- **GIVEN TASK**
Beginning with the line that contains "Write a Blender" and ending with the line that contains "bg = nt.nodes.new('ShaderNodeBackground');", reproduce each line exactly; include both and add nothing.

- **DATA PROVIDED**
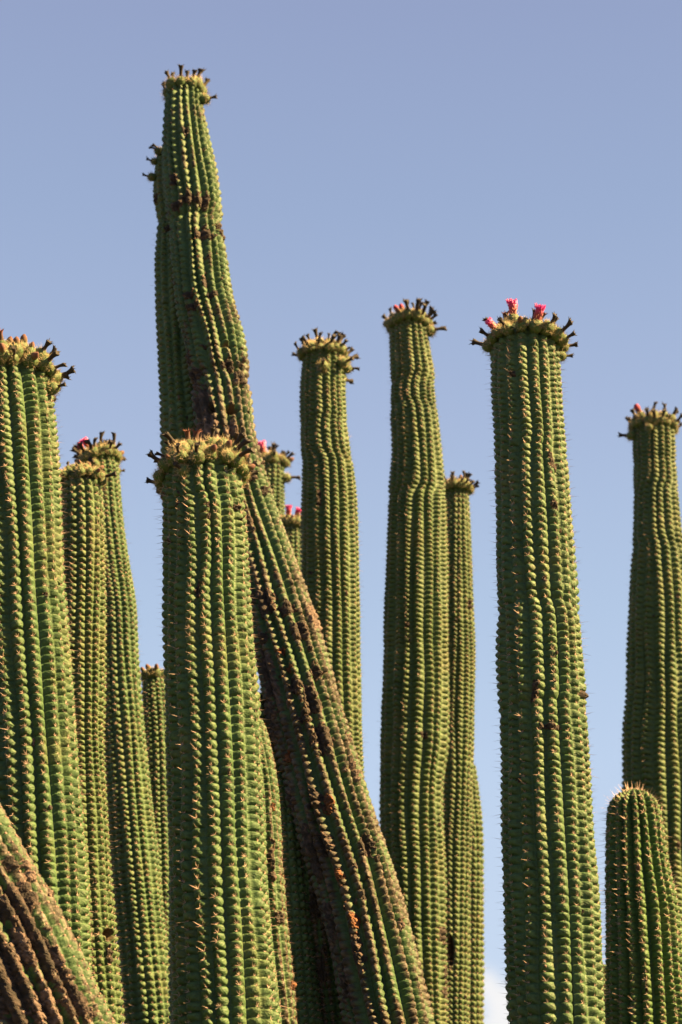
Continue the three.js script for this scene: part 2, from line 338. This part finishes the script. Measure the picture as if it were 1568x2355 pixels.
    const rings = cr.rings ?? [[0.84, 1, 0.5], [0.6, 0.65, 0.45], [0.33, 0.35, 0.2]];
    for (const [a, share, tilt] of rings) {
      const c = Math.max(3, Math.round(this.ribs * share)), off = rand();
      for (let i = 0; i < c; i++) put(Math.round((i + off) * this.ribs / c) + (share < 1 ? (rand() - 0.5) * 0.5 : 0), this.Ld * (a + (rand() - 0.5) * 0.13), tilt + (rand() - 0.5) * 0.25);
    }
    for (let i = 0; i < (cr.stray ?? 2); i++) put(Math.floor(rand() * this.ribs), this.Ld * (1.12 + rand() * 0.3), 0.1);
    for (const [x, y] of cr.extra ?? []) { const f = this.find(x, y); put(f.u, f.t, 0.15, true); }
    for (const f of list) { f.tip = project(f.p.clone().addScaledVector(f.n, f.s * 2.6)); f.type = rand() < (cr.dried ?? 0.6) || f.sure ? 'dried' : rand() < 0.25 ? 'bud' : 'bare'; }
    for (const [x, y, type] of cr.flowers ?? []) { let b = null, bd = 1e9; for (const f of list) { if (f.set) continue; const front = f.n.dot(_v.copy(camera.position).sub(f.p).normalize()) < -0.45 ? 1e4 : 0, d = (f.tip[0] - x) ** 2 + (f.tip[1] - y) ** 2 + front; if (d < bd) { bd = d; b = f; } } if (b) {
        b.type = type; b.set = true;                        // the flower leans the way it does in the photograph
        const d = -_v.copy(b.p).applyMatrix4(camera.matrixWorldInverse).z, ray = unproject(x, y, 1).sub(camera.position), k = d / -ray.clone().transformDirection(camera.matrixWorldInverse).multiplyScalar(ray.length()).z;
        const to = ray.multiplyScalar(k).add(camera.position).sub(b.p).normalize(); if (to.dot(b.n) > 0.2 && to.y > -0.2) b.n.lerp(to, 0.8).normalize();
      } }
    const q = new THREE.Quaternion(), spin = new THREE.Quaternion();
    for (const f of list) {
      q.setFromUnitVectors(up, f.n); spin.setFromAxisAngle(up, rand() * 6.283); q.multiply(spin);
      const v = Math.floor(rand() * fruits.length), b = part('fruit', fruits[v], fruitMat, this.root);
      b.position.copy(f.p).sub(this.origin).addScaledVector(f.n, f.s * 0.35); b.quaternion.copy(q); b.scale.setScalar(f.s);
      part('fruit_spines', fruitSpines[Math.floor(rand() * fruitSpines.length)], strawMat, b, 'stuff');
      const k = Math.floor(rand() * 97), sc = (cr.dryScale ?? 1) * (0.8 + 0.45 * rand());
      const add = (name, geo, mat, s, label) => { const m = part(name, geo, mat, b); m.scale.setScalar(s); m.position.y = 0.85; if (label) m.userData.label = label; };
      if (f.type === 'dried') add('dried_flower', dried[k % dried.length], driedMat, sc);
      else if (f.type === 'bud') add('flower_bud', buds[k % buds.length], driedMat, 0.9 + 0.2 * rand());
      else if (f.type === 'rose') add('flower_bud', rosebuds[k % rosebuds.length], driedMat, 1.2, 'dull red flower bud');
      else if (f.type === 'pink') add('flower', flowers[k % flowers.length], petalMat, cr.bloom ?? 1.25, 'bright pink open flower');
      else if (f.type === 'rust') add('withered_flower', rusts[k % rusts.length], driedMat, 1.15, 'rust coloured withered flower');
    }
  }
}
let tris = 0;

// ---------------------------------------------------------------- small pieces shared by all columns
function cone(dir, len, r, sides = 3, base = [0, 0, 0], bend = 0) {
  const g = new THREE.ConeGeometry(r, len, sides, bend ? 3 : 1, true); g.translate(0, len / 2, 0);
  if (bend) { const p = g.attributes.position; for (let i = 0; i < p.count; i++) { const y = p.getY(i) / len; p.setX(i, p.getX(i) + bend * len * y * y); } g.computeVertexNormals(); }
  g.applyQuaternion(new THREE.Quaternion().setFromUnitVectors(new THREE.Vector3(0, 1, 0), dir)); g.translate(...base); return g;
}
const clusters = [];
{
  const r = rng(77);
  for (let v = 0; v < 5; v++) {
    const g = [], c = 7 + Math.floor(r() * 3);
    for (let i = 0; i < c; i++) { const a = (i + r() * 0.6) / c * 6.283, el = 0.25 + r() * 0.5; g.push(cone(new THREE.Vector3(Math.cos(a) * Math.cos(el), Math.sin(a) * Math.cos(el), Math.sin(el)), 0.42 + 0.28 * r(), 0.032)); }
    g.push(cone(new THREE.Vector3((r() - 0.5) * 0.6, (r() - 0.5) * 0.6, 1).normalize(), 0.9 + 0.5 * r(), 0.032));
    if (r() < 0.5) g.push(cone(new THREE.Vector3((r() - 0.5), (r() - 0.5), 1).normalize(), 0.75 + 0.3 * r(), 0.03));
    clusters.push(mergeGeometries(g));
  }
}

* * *

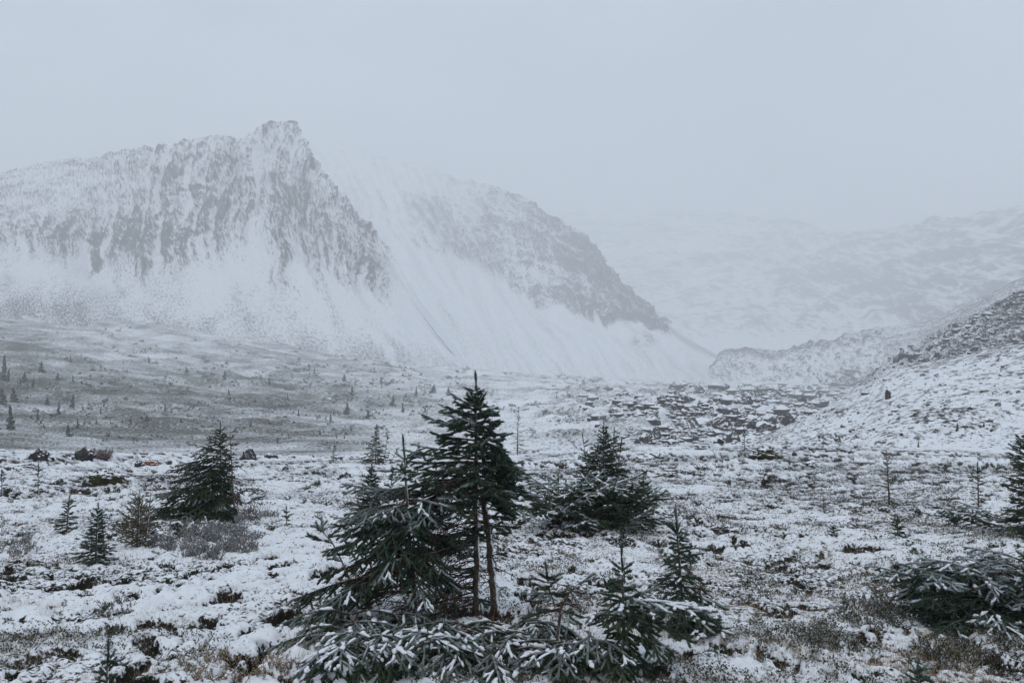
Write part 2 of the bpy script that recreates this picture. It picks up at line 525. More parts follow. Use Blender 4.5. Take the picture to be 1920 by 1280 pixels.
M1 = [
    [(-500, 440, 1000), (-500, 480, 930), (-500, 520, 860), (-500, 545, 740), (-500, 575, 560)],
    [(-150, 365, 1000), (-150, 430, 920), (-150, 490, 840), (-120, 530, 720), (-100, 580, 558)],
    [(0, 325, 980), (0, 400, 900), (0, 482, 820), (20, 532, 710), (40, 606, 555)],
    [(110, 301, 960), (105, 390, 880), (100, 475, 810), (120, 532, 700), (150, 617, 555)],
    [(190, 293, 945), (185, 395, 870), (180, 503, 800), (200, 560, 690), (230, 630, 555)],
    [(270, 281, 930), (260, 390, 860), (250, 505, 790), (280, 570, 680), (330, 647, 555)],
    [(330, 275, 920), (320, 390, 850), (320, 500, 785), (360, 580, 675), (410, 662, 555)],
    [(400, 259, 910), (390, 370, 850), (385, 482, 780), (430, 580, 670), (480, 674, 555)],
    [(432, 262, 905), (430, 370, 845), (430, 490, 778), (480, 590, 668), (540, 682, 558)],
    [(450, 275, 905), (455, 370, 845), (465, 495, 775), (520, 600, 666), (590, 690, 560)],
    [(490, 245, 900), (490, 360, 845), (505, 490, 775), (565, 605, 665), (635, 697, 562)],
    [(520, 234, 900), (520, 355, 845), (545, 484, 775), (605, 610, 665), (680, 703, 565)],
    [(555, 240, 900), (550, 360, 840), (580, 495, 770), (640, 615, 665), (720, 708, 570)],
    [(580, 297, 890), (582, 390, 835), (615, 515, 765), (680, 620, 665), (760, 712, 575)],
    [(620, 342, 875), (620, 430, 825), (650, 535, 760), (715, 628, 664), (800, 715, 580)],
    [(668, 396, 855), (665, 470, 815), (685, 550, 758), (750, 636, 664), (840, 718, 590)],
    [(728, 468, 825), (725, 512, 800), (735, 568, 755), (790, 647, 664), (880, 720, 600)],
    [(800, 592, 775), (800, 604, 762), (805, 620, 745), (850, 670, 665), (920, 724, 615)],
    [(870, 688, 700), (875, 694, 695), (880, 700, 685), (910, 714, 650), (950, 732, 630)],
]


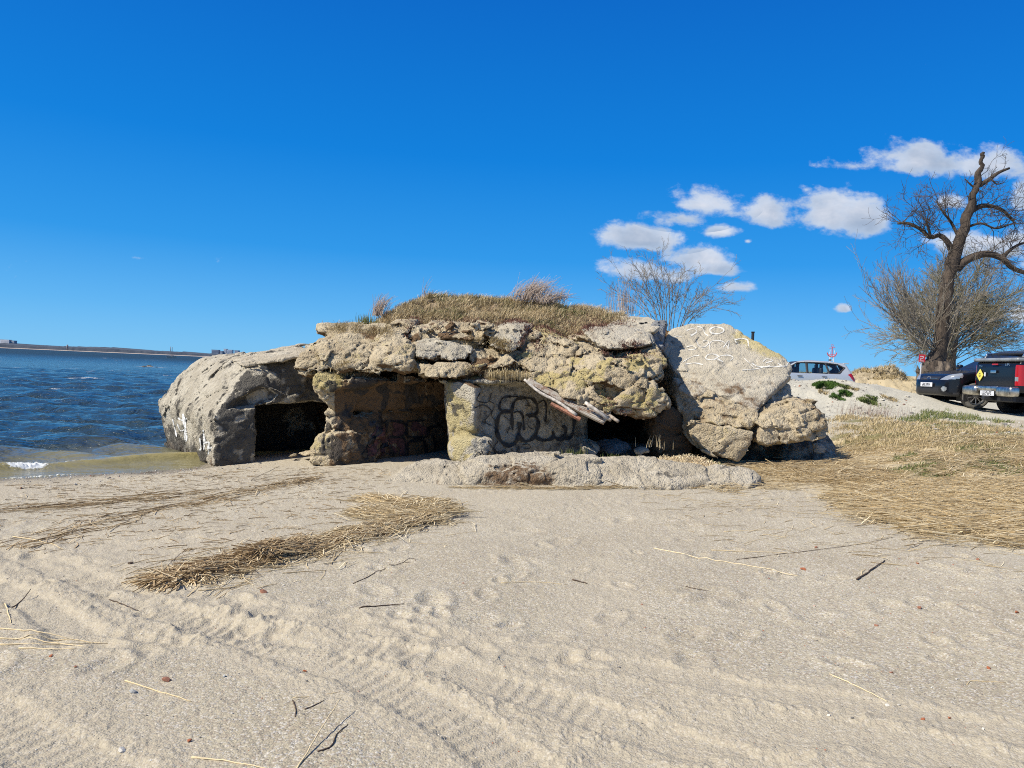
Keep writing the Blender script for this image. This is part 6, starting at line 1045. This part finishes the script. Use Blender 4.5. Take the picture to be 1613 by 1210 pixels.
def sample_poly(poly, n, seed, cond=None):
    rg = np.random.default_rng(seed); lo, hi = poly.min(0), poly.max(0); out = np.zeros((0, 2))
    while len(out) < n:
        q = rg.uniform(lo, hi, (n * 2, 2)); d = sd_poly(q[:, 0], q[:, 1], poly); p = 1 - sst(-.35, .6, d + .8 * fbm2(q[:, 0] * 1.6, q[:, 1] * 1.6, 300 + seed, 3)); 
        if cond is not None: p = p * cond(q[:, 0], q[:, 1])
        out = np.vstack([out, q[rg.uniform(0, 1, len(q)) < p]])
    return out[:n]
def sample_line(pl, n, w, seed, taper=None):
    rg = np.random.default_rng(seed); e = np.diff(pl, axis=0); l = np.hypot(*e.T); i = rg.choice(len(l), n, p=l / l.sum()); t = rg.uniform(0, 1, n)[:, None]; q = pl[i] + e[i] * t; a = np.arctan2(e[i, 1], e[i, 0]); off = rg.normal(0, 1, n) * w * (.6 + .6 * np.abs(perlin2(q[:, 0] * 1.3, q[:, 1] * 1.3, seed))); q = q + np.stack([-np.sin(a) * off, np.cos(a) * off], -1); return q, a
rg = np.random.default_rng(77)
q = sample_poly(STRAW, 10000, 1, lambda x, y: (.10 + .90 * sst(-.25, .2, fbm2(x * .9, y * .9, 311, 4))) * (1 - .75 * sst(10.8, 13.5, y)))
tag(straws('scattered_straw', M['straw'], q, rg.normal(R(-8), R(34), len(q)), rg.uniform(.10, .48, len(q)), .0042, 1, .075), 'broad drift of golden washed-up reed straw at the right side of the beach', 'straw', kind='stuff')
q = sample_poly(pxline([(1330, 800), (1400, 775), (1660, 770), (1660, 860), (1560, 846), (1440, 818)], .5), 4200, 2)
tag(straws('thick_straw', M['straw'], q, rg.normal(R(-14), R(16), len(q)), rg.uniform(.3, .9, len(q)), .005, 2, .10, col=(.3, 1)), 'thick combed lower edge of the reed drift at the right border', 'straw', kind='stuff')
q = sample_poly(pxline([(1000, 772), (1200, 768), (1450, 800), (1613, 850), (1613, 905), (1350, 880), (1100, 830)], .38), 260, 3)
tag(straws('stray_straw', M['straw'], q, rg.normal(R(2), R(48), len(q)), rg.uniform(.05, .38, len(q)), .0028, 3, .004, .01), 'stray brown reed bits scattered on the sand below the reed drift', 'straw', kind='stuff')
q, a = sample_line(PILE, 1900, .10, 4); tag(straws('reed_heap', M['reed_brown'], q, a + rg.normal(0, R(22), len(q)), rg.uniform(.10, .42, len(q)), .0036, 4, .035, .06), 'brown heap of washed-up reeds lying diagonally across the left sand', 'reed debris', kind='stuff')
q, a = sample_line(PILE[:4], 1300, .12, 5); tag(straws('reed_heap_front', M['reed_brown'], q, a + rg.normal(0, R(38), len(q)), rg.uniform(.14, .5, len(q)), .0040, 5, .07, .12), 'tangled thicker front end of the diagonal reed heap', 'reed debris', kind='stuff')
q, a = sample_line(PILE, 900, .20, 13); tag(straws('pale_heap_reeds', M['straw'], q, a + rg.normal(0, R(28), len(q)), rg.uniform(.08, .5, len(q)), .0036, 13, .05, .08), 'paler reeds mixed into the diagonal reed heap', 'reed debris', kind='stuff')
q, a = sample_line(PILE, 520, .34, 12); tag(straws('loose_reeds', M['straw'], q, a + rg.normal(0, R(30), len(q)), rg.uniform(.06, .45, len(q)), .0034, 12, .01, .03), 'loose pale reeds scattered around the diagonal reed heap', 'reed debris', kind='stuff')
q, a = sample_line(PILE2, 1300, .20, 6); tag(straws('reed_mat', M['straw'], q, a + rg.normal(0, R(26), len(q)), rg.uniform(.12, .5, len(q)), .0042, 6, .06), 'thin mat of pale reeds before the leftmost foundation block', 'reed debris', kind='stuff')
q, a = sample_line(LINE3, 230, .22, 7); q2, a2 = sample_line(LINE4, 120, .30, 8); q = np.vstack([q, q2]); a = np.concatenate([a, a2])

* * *

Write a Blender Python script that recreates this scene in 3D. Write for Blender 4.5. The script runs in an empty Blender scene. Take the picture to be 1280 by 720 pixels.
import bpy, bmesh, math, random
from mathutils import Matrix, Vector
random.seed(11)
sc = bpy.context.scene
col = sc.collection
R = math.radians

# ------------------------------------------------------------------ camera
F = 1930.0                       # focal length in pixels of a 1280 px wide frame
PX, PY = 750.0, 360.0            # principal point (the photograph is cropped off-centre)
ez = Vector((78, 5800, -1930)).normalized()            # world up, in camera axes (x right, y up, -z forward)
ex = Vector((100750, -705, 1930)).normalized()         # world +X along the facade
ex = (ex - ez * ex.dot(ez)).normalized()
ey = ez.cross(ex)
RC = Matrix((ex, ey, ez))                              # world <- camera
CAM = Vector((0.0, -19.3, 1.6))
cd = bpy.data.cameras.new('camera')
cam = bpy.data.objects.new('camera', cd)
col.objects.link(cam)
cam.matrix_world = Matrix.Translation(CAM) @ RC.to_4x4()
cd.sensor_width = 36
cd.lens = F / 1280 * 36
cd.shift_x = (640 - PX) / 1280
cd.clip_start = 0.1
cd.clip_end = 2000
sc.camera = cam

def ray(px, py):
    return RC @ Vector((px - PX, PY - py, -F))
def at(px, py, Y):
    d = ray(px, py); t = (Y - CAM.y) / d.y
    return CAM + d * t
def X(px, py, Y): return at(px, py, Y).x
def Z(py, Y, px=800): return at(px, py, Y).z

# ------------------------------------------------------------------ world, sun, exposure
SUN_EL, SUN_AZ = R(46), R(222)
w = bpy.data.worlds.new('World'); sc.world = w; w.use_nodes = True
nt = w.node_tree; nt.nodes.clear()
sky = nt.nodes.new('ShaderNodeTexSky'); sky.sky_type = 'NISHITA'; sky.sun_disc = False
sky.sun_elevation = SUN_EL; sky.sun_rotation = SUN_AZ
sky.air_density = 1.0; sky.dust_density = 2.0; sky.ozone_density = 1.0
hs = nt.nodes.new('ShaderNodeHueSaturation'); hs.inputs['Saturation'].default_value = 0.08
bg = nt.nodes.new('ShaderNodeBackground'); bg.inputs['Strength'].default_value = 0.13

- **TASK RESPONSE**
Write a Blender Python script that recreates this scene in 3D. Write for Blender 4.5. The script runs in an empty Blender scene. Take the picture to be 1280 by 720 pixels.
import bpy, bmesh, math, random
from mathutils import Matrix, Vector
random.seed(11)
sc = bpy.context.scene
col = sc.collection
R = math.radians

# ------------------------------------------------------------------ camera
F = 1930.0                       # focal length in pixels of a 1280 px wide frame
PX, PY = 750.0, 360.0            # principal point (the photograph is cropped off-centre)
ez = Vector((78, 5800, -1930)).normalized()            # world up, in camera axes (x right, y up, -z forward)
ex = Vector((100750, -705, 1930)).normalized()         # world +X along the facade
ex = (ex - ez * ex.dot(ez)).normalized()
ey = ez.cross(ex)
RC = Matrix((ex, ey, ez))                              # world <- camera
CAM = Vector((0.0, -19.3, 1.6))
cd = bpy.data.cameras.new('camera')
cam = bpy.data.objects.new('camera', cd)
col.objects.link(cam)
cam.matrix_world = Matrix.Translation(CAM) @ RC.to_4x4()
cd.sensor_width = 36
cd.lens = F / 1280 * 36
cd.shift_x = (640 - PX) / 1280
cd.clip_start = 0.1
cd.clip_end = 2000
sc.camera = cam

def ray(px, py):
    return RC @ Vector((px - PX, PY - py, -F))
def at(px, py, Y):
    d = ray(px, py); t = (Y - CAM.y) / d.y
    return CAM + d * t
def X(px, py, Y): return at(px, py, Y).x
def Z(py, Y, px=800): return at(px, py, Y).z

# ------------------------------------------------------------------ world, sun, exposure
SUN_EL, SUN_AZ = R(46), R(222)
w = bpy.data.worlds.new('World'); sc.world = w; w.use_nodes = True
nt = w.node_tree; nt.nodes.clear()
sky = nt.nodes.new('ShaderNodeTexSky'); sky.sky_type = 'NISHITA'; sky.sun_disc = False
sky.sun_elevation = SUN_EL; sky.sun_rotation = SUN_AZ
sky.air_density = 1.0; sky.dust_density = 2.0; sky.ozone_density = 1.0
hs = nt.nodes.new('ShaderNodeHueSaturation'); hs.inputs['Saturation'].default_value = 0.08
bg = nt.nodes.new('ShaderNodeBackground'); bg.inputs['Strength'].default_value = 0.13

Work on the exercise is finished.